Alex talked out of both sides of his mouth, back-to-back even, in faulting local red tape against a shed behind his house on the one hand then decrying NIMBY-ism on the other—and just after having dismissed rent control as proven a failure for affordable housing! You can’t have it both ways: you can’t say hands-off the market give us the right incentives on the one hand, then trash NIMBY-ism and rent control on the other: the whole point of civic measures, including rent control, is to correct market failures on housing. It goes to show you how entrenched the market mythos is in America that the knee-jerk response to correcting market failures is to make the market happy! It’s that same mentality ensuring civic coffers cannot comprehensively address all of the attendant needs to housing in a coherent way, like cities are supposed to [be able to] do.

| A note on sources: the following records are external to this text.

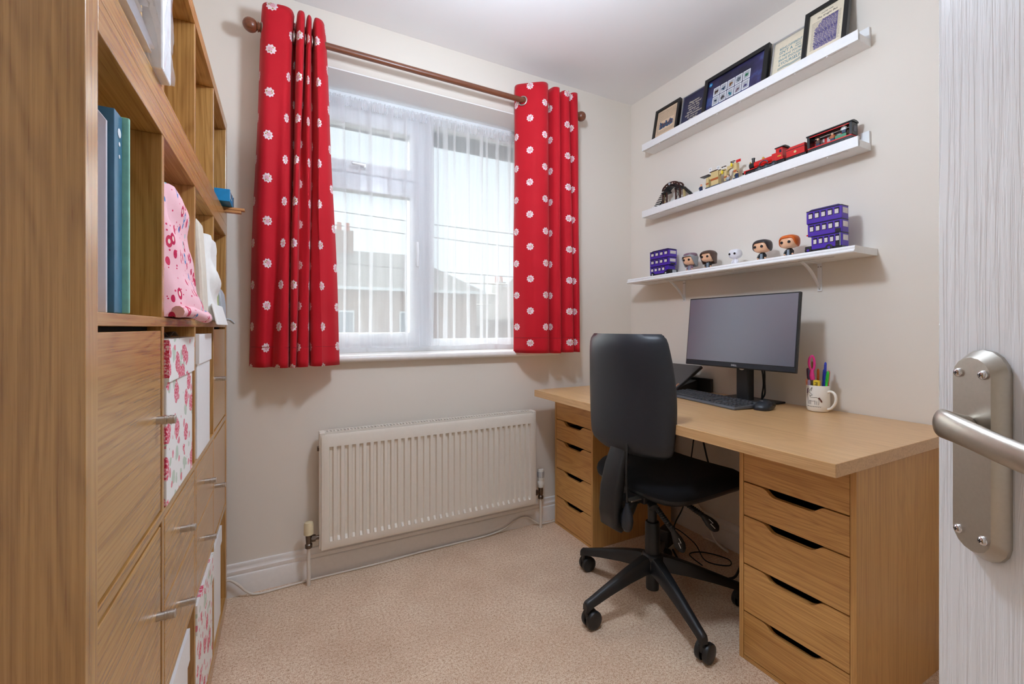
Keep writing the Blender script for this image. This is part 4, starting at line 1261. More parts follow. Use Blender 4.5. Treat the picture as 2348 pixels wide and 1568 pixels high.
# J-shaped back bar with plastic cover
spn = MB()
path = [(-0.120, 0.455, 0.030, 0.018), (-0.150, 0.425, 0.036, 0.022), (-0.182, 0.392, 0.040, 0.026), (-0.212, 0.372, 0.041, 0.026), (-0.236, 0.385, 0.043, 0.020), (-0.238, 0.430, 0.045, 0.024), (-0.226, 0.520, 0.047, 0.028), (-0.206, 0.600, 0.046, 0.024), (-0.186, 0.660, 0.042, 0.018), (-0.180, 0.700, 0.036, 0.012)]
pc = [Vector((p[0], 0, p[1])) for p in path]
rings = []
for i, p in enumerate(path):
    t = (pc[min(i + 1, len(pc) - 1)] - pc[max(i - 1, 0)]).normalized()
    a = Vector((0, 1, 0)); b_ = t.cross(a)
    rings.append([pc[i] + a * p[2] * math.copysign(abs(math.cos(q)) ** 0.5, math.cos(q)) + b_ * p[3] * math.copysign(abs(math.sin(q)) ** 0.5, math.sin(q)) for q in [2 * PI * k / 20 for k in range(20)]])
spn.rings(rings)
spn.build('back_bar', 'black_plastic', ch, 60, 0, True)
# lumbar pump: hose and bulb
MB().tube(catmull([(-0.205, -0.060, 0.700), (-0.216, -0.066, 0.600), (-0.216, -0.068, 0.520), (-0.214, -0.068, 0.480)], 4), 0.0042, 8).build('pump_hose', 'black_plastic', ch, 60, 0, True)
MB().lathe([(0.006, 0.478), (0.008, 0.468), (0.014, 0.455), (0.021, 0.432), (0.0235, 0.408), (0.020, 0.386), (0.012, 0.373), (0.003, 0.370)], (-0.214, -0.068, 0), 18).build('pump_bulb', 'chair_shell', ch, 60, 0, True)
# two ribbed levers with paddles
def lever(p0, p1, p2):
    p0, p1, p2 = Vector(p0), Vector(p1), Vector(p2)
    n = 26
    st = MB().tube([p0.lerp(p1, k / n) for k in range(n + 1)], [0.0088 if k % 2 else 0.0115 for k in range(n + 1)], 10).build('lever_stalk', 'black_plastic', ch, 50, 0, True)
    d = (p2 - p1).normalized()
    side = d.cross(Vector((-0.6, -0.7, 0.4))).normalized()
    nn = side.cross(d)
    L = (p2 - p1).length
    rings = []
    for f, w, h in ((-0.02, 0.008, 0.008), (0.15, 0.013, 0.009), (0.45, 0.020, 0.010), (0.72, 0.022, 0.010), (0.90, 0.017, 0.009), (1.0, 0.007, 0.006)):
        c = p1 + d * L * f
        rings.append([c + side * w * math.cos(q) + nn * h * math.sin(q) for q in [2 * PI * k / 14 for k in range(14)]])
    pd = MB().rings(rings).build('lever_paddle', 'black_plastic', st, 60, 0, True)
    c = p1 + d * L * 0.55 + nn * (0.0105 if nn.dot(Vector((-0.7, -0.7, 0.2))) > 0 else -0.0105)
    zz = MB()
    q = [c + side * -0.005 + d * -0.020, c + side * -0.005 + d * 0.002, c + side * 0.004 + d * -0.004, c + side * 0.005 + d * 0.020]
    zz.tube(q, 0.0013, 5)
    zz.build('arrow_mark', 'label_white', pd, None, 0, True)
lever((-0.085, -0.085, 0.450), (-0.020, -0.118, 0.350), (0.022, -0.135, 0.262))
lever((0.050, -0.085, 0.452), (0.115, -0.150, 0.392), (0.160, -0.190, 0.335))
sck = MB().lathe([(0.016, -0.012), (0.018, 0.0), (0.018, 0.02), (0.010, 0.022)], (0, 0, 0), 14)
sc_o = sck.build('lever_socket', 'black_plastic', ch, 40, 0, True)
sc_o.location = (-0.095, -0.080, 0.456); sc_o.rotation_euler = (2.2, 0.5, 0)

# ------------------------------------------------------------------ things on the desk
DT = DZ1 + 0.0004
# monitor: local frame at desk, faces -x
mo = thing('monitor', 'black flat screen monitor on a stand at the back of the desk', 'monitor', (1.925, 1.306, DT))
TL = Matrix.Rotation(math.radians(6.0), 3, 'Y')
MC = Vector((-0.070, -0.002, 0.328))
MW, MH = 0.546, 0.337
def mbox(cx, cy, cz, sx, sy, sz):
    return MB().obox(MC + TL @ Vector((cx, cy, cz)), (sx, sy, sz), TL)
hs = mbox(0.010, 0, 0, 0.016, MW, MH).build('bezel_housing', 'black_plastic', mo, None, 0.003, True)
mbox(0.026, 0, -0.02, 0.020, MW * 0.62, MH * 0.62).build('rear_housing', 'black_plastic', mo, None, 0.008, True)
mbox(0.0012, 0, 0.010, 0.0020, MW - 0.012, MH - 0.032).build('screen', 'screen', mo, None, 0, True)
mbox(0.0010, 0, -MH / 2 + 0.0125, 0.0022, MW - 0.006, 0.018).build('lower_bezel', 'chair_shell', mo, None, 0.0008, True)
text('logo_lettering', 'DELL', 'label_white', hs, MC + TL @ Vector((-0.0006, 0.0, -MH / 2 + 0.0125)), (0, -1, 0), TL @ Vector((0, 0, 1)), 0.011, width=0.027)
st = MB().prism([(-0.026, 0.004), (0.022, 0.004), (0.022, 0.300), (-0.018, 0.300), (-0.026, 0.25)], 'y', -0.030, 0.030)
sto = st.build('stand_column', 'black_plastic', mo, None, 0.006, True)
MB().lathe([(0.0165, -0.0275), (0.0165, -0.0255)], (0, 0, 0.165), 20, 'x').build('cable_hole', 'dark_void', sto, None, 0, True)
MB().lathe([(0.014, -0.0285), (0.017, -0.0285), (0.017, -0.027), (0.014, -0.027)], (0, 0, 0.165), 20, 'x').build('cable_hole_rim', 'nickel', sto, 40, 0, True)
MB().box(-0.045, 0.105, -0.125, 0.125, 0.0, 0.009).build('stand_base', 'black_plastic', mo, None, 0.003, True)
mc = MB()
for o_, z_ in ((0.0, 0.0), (0.012, 0.006)):
    mc.tube(catmull([(0.035, -0.020 - o_, 0.20), (0.042, -0.050 - o_, 0.16), (0.046, -0.058 - o_ * 0.5, 0.09), (0.050, -0.050 - o_, 0.04), (0.052, -0.046, 0.014)], 5), 0.004, 8)
mc.build('monitor_cables', 'cable_black', mo, 60, 0, True)

# keyboard
kb = thing('keyboard', 'dark grey full size keyboard in front of the monitor', 'keyboard', (1.780, 1.392, DT), math.radians(-9.0))
MB().prism([(-0.075, 0.0), (0.075, 0.004), (0.075, 0.022), (-0.070, 0.012), (-0.075, 0.009)], 'y', -0.222, 0.222).build('keyboard_case', 'kbd_grey', kb, None, 0.003, True)
KX = [-0.058, -0.037, -0.016, 0.005, 0.026, 0.054]
proto = {}
def key(x, y, w):
    k = round(w, 4)
    sl_ = math.atan2(0.010, 0.145)
    if k not in proto:
        m = MB()
        hw, hx = w / 2 - 0.001, 0.0084
        m.add([(-hx, -hw, 0), (hx, -hw, 0), (hx, hw, 0), (-hx, hw, 0), (-hx * 0.8, -hw + 0.0018, 0.006), (hx * 0.8, -hw + 0.0018, 0.006), (hx * 0.8, hw - 0.0018, 0.006), (-hx * 0.8, hw - 0.0018, 0.006)], [(0, 3, 2, 1), (4, 5, 6, 7), (0, 1, 5, 4), (1, 2, 6, 5), (2, 3, 7, 6), (3, 0, 4, 7)])
        o = m.build('key', 'key', kb, None, 0, True)
        proto[k] = o
    else:
        o = share(proto[k], 'key', kb)
    o.location = (x, y, 0.0125 + (x + 0.07) * math.tan(sl_))
    o.rotation_euler = (0, -sl_, 0)
    return o
Lx = 0.214
for r, x in enumerate(KX):
    y = Lx
    if r == 0:
        ws = [0.024, 0.024, 0.024, 0.118, 0.024, 0.024, 0.024, 0.023]
    elif r == 5:
        ws = [0.019] + [0.0205] * 12 + [0.020]
    else:
        first = [0, 0.0430, 0.0340, 0.0290, 0.0190][r]
        rest = 0.285 - first
        cnt = [0, 11, 11, 12, 13][r]
        last = rest - (cnt - 1) * 0.019 if r != 4 else rest - (cnt - 1) * 0.019
        ws = [first] + [0.019] * (cnt - 1) + [last]
    for w in ws:
        key(x, y - w / 2, w); y -= w
    nav = 0.214 - 0.294
    for c_ in range(3):
        if not (r in (1,) and c_ != 1) and not r == 2:
            key(x, nav - 0.0095 - c_ * 0.019, 0.019)
    nump = nav - 0.064
    for c_ in range(4):
        key(x, nump - 0.0095 - c_ * 0.019, 0.019)

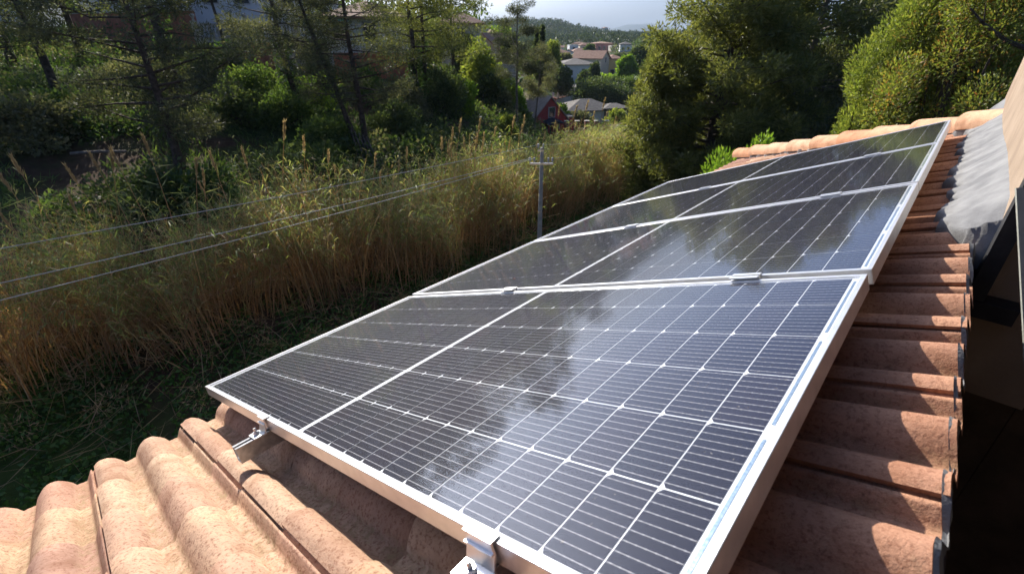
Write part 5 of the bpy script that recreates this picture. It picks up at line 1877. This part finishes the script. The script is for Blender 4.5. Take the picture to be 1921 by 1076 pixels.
# far woods that read as one mass
rng = np.random.default_rng(12)
C, Rr = [], []
while len(C) < 4200:
    Y = rng.uniform(330, 960)
    px = rng.uniform(780, 1330)
    X = (px - 960) / 990 * Y
    if Y < 480 and rng.uniform() < 0.5:
        continue
    z = float(H(X, Y))
    r_ = rng.uniform(1.8, 3.6)
    C.append((X, Y, z + r_ * 1.3))
    Rr.append((r_, r_, r_ * 1.25))
pts, d = clump_points(rng, C, Rr, 130000, 0.3)
v, f = leaf_quads(rng, pts, 1.5, 1.1, 0.2, d, 0.8)
obj("far_forest", big_mesh("far_forest", v, f, MAT['forest']), kind="stuff", label="pine forest covering the far hill", cat="forest")
C, Rr = [], []
while len(C) < 520:
    Y = rng.uniform(66, 320)
    px = rng.uniform(600, 1400)
    X = (px - 960) / 980 * Y
    a = float(axis_dist(np.array([X]), np.array([Y]))[0])
    if (1030 < px < 1175 and Y < 150) or (1045 < px < 1170 and Y < 300 and rng.uniform() < 0.85) or (940 < px < 1030 and Y < 80):
        continue
    r_ = rng.uniform(1.2, 2.6)
    C.append((X, Y, float(H(X, Y)) + r_ * 0.9))
    Rr.append((r_, r_, r_ * 1.1))
for _ in range(420):
    Y = rng.uniform(56, 120)
    px = rng.uniform(-150, 900)
    X = (px - 960) / 975 * Y
    r_ = rng.uniform(1.6, 3.2)
    C.append((X, Y, float(H(X, Y)) + rng.uniform(0.6, 2.2) * r_))
    Rr.append((r_, r_, r_ * 1.2))
pts, d = clump_points(rng, C, Rr, 130000, 0.35)
v, f = leaf_quads(rng, pts, 0.6, 0.42, 0.2, d, 0.8)
obj("woodland", big_mesh("woodland", v, f, [MAT['dark'], MAT['mid'], MAT['pine']], (np.sin(pts[:, 0] * 0.3) + np.cos(pts[:, 1] * 0.21) + rng.normal(0, 0.4, len(f)) > 0.2).astype(int) + (np.sin(pts[:, 0] * 0.11 + 2) > 0.3)), kind="stuff", label="woodland on the sides of the valley", cat="woodland")

# ------------------------------------------------------------------ air
hz = bpy.data.materials.new("air")
t, out = nt(hz)
pv = t.nodes.new("ShaderNodeVolumePrincipled")
pv.inputs["Color"].default_value = (0.66, 0.82, 1.0, 1)
pv.inputs["Density"].default_value = 0.00012
pv.inputs["Anisotropy"].default_value = 0.0
t.links.new(pv.outputs[0], out.inputs["Volume"])
MB().box((-3100, -170, -14), (3600, 6500, 190)).build("haze", hz, kind="stuff")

As for the retort that they’ll take their toys and go to a new home, that’s what Apple, like virtually every other corporation, is already effectively doing by floating revenue offshore. I also invite Alex and his ilk to consider the consequences of continued stratification only made more brittle and severe by sequestering those the system rewards most at a physiological, infrastructural level.

Also, on battery replacements Andy mentioned, I have to agree against Lori: Apple retail employees’ job, no less than everyone at Apple, is to do right by the customer, which, yes, does include selling new items when that customer is in the market for one, and it serves that individual customer’s best interests, but no more than a battery alone a device makes does a spent one justify a new device; to the extent retailers’ job is customer service, this is only all the truer. Apple’s not hurting for money; don’t confuse Wall Street’s breathing down Apple’s neck for “growth” with existential threat of bankruptcy if sales fall.